Critically, upholding truth and dignity online is not in contradiction with freedom of expression; it is its guarantor. The Universal Declaration of Human Rights affirms the right to free speech, but it never grants permission to harass, defame, or endanger others. Rights come with responsibilities. A healthy digital democracy requires not just open discourse, but respectful discourse, one in which no one is silenced by fear. When women are pushed out of conversations, when human rights defenders are vilified, or when survivors are mocked into silence, the loss is not personal; it is civic. The line between expression and violence must be drawn clearly, and it must be defended.

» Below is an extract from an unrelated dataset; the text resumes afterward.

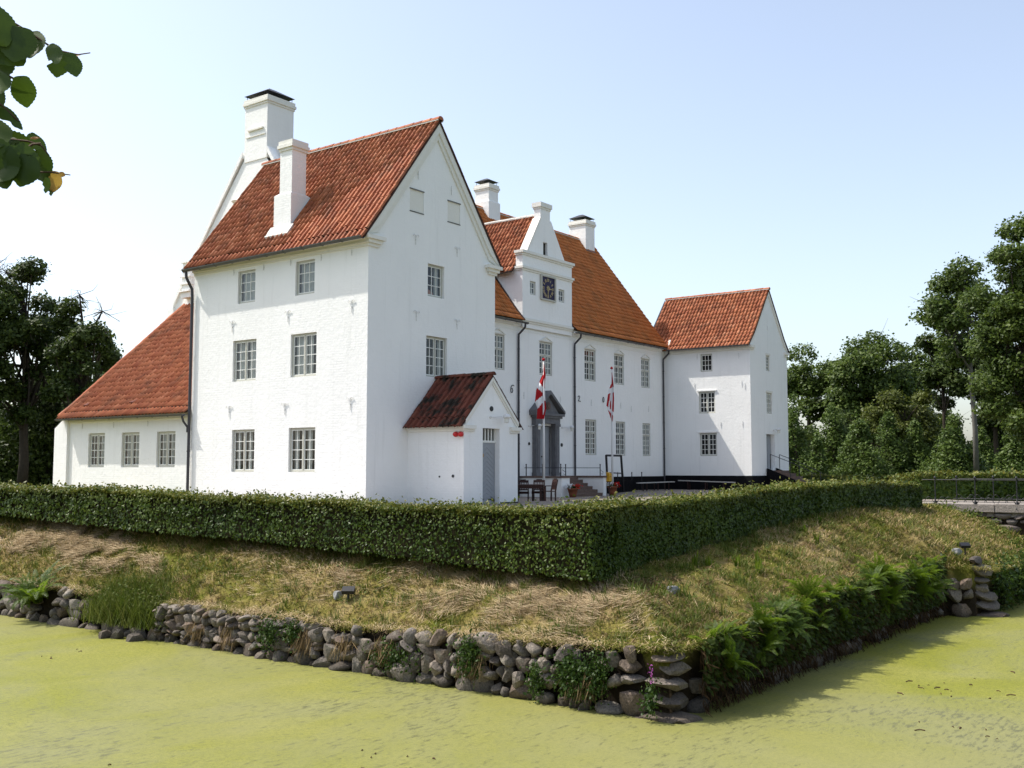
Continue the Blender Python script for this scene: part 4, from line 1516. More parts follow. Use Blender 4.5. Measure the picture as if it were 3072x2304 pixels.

There is a dangerous idea that women in public life, particularly those in leadership, should expect or accept abuse as part of their role. This idea must be rejected entirely. Dignity does not diminish with visibility. Whether one is a private citizen, a teacher, a midwife, a journalist, or a public advocate, the same rights apply. To suggest otherwise is to carve out an inequitable two-tier system of human worth. Such a double standard cannot coexist with the principle that all persons are born free and equal in dignity. It is not just morally wrong; it is a betrayal of the universal standard to which every human being is entitled. When society shrugs at the abuse of prominent women online, it sends a chilling message to future generations that leadership comes at the cost of safety. That is not empowerment; it is silencing by design.

As we mark the close of this year’s 16 Days of Activism against Gender-Based Violence, on the International Day for Human Rights 2025, we must remember that the digital domain is not separate from the world we seek to improve; it is its mirror and magnifier. Digital violence against women and girls is not a niche concern. It is a modern continuation of gender-based violence that transcends borders, identities, and screens, and so, as the 16 Days campaign ends and Human Rights Day begins, we are reminded that our work is not seasonal, but continual. Human rights must be defended every day, in every space, for every person.

To move from principle to protection, governments must update laws to recognise and address digital harms with urgency and care. Technology companies must be held accountable for the content and systems they host and amplify. Civil society must be supported in its efforts to educate, respond, and advocate, and we, as individuals, must refuse to normalise cruelty online. Every choice to uphold another’s dignity, every act of truth-telling, and every effort to build safer digital communities contribute to a future that is freer and more just.

At the Wellbeing Foundation Africa, I have long witnessed the power of rights-based approaches in health and education. This insight applies equally to the digital landscape. If we want technology to empower rather than endanger, we must infuse it with values that reflect our shared humanity. That means embedding human rights into the architecture of digital life, designing platforms and policies that protect dignity, foster inclusion, and enable everyone, especially women and girls, to participate fully and safely.

The Universal Declaration of Human Rights was one of history’s most visionary declarations. Our task now is to realise its promise in an age defined by algorithms and connectivity. Truth is not a toy; once gathered, it will shine, and neither is dignity; it is not optional, conditional, or selective. It is our everyday essential. Let us protect it, for ourselves and for each other, wherever we are, on the street, in the home, and yes, on every screen.